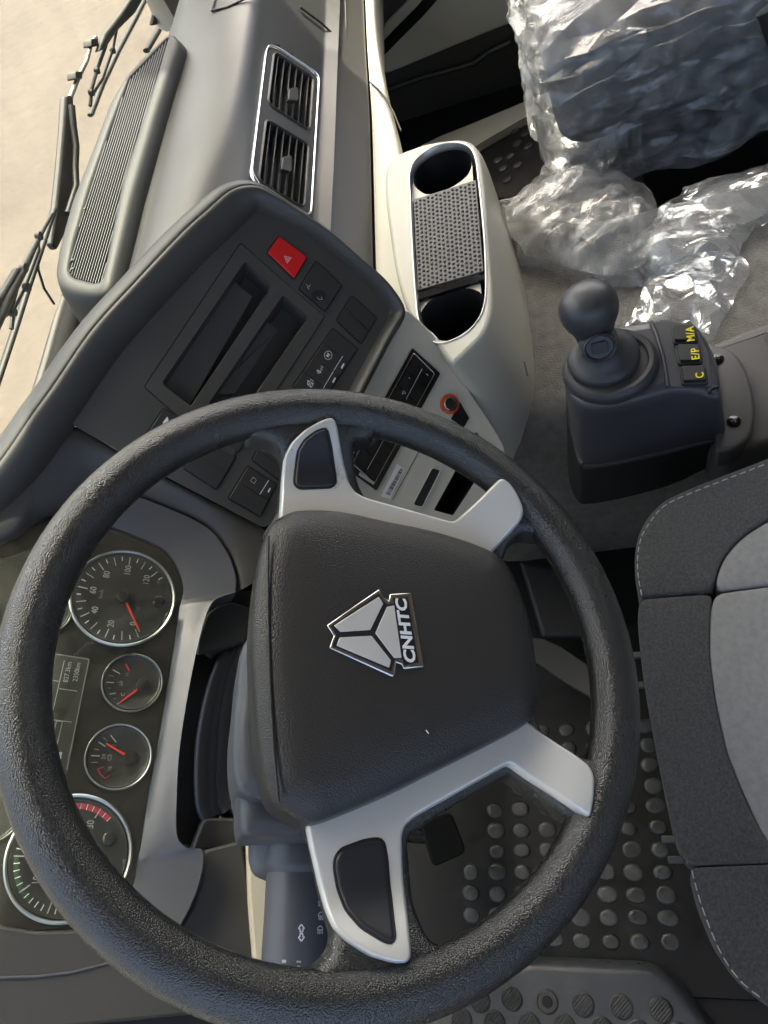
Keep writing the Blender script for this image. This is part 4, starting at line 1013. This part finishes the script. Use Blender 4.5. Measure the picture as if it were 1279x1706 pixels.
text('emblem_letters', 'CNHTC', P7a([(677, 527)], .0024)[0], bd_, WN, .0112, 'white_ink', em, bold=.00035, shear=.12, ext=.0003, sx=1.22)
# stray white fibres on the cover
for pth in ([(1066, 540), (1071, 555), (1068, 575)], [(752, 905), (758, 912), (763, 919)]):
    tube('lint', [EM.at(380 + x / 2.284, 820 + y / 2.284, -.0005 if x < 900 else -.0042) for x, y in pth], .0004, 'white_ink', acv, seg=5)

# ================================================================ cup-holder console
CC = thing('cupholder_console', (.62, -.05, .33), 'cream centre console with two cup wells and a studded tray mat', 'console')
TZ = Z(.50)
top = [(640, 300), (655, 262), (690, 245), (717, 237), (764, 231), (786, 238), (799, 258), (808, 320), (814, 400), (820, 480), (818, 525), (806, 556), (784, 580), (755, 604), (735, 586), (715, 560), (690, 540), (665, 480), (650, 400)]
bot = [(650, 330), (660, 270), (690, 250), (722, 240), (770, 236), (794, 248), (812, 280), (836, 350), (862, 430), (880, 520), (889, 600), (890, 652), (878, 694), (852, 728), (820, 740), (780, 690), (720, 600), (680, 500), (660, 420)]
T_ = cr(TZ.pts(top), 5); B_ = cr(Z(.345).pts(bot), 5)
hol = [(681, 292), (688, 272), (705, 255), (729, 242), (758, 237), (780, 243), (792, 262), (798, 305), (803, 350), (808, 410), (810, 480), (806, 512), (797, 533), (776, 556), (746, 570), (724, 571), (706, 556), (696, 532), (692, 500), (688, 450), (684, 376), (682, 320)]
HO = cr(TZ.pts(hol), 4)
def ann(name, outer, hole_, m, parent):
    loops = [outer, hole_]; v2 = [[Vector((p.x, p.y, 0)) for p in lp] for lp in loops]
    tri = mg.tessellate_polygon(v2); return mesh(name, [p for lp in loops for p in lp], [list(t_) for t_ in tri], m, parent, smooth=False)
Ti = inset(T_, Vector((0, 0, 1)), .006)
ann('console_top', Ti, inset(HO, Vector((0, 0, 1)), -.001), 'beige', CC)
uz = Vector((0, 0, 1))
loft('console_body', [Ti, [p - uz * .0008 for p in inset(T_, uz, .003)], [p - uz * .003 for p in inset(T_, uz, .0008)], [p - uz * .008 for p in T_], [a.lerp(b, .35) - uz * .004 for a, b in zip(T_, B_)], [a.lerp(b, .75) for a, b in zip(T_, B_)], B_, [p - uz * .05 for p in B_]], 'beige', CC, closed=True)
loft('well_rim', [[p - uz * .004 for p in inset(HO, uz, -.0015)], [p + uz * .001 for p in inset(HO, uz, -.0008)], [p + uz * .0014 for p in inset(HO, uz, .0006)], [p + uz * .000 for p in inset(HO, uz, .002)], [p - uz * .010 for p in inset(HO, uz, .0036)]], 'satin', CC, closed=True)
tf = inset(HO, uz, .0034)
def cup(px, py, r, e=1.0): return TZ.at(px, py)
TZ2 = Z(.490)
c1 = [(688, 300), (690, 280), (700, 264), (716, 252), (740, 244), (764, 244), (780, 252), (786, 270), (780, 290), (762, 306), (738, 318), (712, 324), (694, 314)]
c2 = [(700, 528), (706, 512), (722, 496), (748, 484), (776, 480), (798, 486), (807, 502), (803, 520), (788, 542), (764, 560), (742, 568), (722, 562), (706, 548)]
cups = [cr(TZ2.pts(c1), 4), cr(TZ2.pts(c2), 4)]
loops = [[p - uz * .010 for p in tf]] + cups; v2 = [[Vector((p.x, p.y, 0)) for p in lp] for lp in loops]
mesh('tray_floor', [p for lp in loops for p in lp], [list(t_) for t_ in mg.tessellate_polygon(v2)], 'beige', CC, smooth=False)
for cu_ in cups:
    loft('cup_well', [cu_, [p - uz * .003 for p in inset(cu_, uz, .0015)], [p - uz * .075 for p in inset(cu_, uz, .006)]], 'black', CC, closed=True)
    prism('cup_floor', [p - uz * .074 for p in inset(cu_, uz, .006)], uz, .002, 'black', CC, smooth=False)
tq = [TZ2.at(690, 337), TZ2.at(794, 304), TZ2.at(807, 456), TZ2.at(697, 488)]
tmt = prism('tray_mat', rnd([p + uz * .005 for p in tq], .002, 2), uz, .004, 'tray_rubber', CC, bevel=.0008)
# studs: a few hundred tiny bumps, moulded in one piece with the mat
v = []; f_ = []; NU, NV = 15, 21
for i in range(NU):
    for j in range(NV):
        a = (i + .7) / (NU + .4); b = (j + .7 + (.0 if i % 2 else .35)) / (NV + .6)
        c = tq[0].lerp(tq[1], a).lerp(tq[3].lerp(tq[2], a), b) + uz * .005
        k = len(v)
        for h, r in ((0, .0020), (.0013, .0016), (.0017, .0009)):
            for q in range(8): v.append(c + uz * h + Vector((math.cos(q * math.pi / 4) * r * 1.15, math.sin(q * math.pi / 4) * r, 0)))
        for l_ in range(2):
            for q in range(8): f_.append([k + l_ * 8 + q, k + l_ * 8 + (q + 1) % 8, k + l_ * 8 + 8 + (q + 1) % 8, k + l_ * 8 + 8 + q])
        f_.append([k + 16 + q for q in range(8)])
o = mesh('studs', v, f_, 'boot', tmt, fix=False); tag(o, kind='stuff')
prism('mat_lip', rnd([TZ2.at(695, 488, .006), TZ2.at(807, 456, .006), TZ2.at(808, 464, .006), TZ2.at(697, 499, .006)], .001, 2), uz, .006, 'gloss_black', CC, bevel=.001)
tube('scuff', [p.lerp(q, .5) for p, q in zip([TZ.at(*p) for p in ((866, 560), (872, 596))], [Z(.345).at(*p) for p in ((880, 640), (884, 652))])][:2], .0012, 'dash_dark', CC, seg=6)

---

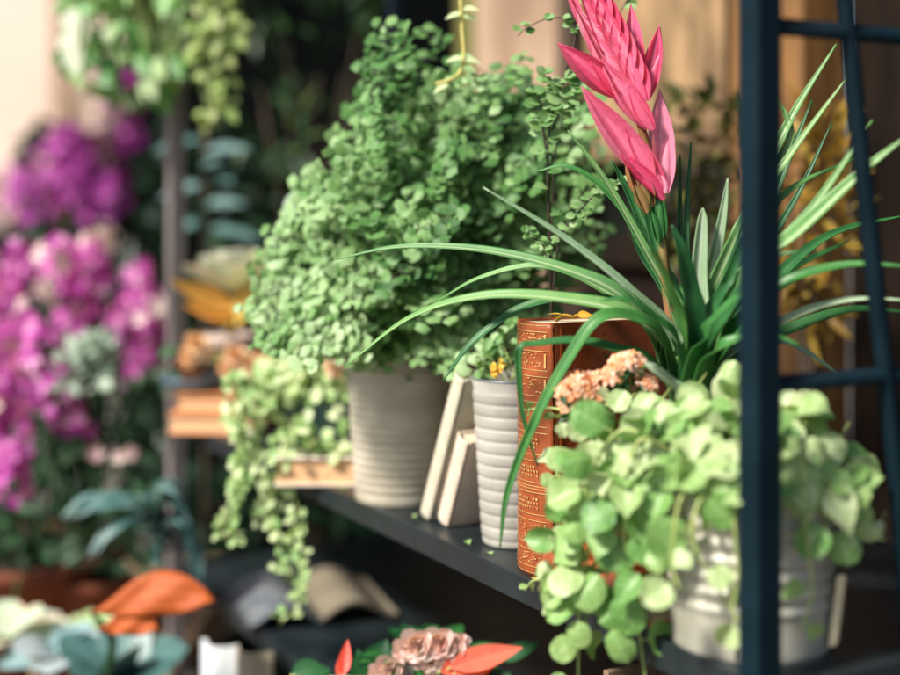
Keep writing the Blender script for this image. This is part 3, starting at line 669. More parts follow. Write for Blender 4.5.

* * *

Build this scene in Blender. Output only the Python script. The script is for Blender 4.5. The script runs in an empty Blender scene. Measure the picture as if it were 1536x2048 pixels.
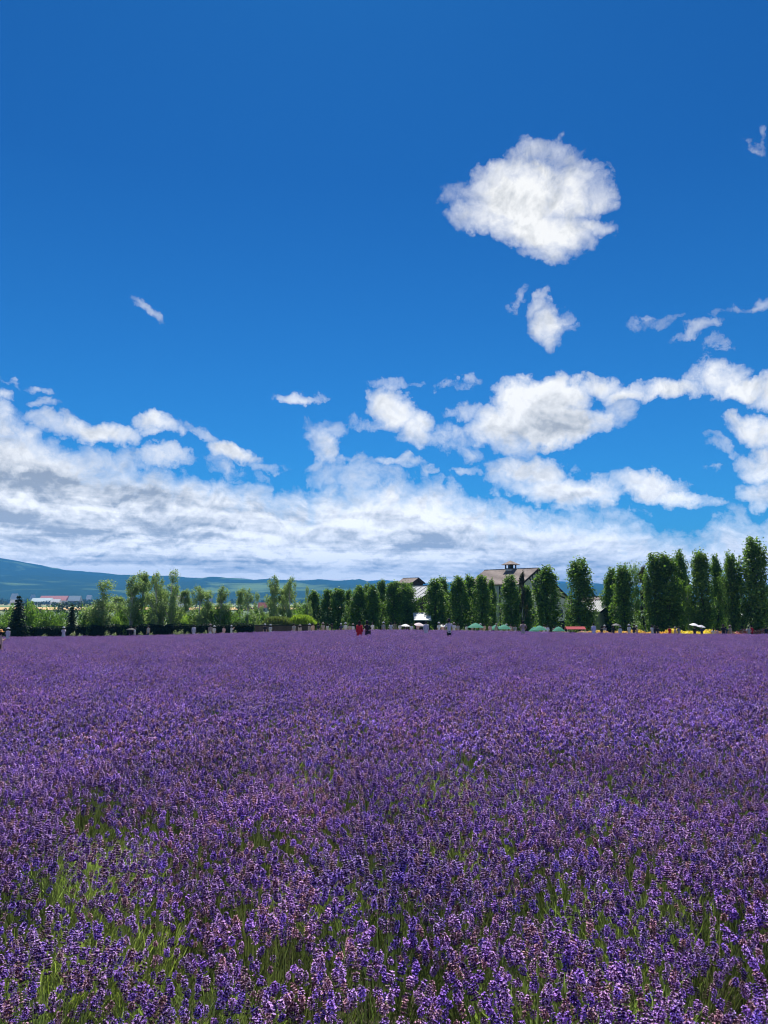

→ **To do**
Print exactly the lines from the line with "were 1279x1706 pixels." to the line with "tube('lint', [EM.at(380 +", both included, and nothing else.

→ **Exercise output**
Keep writing the Blender script for this image. This is part 4, starting at line 1013. This part finishes the script. Use Blender 4.5. Measure the picture as if it were 1279x1706 pixels.
text('emblem_letters', 'CNHTC', P7a([(677, 527)], .0024)[0], bd_, WN, .0112, 'white_ink', em, bold=.00035, shear=.12, ext=.0003, sx=1.22)
# stray white fibres on the cover
for pth in ([(1066, 540), (1071, 555), (1068, 575)], [(752, 905), (758, 912), (763, 919)]):
    tube('lint', [EM.at(380 + x / 2.284, 820 + y / 2.284, -.0005 if x < 900 else -.0042) for x, y in pth], .0004, 'white_ink', acv, seg=5)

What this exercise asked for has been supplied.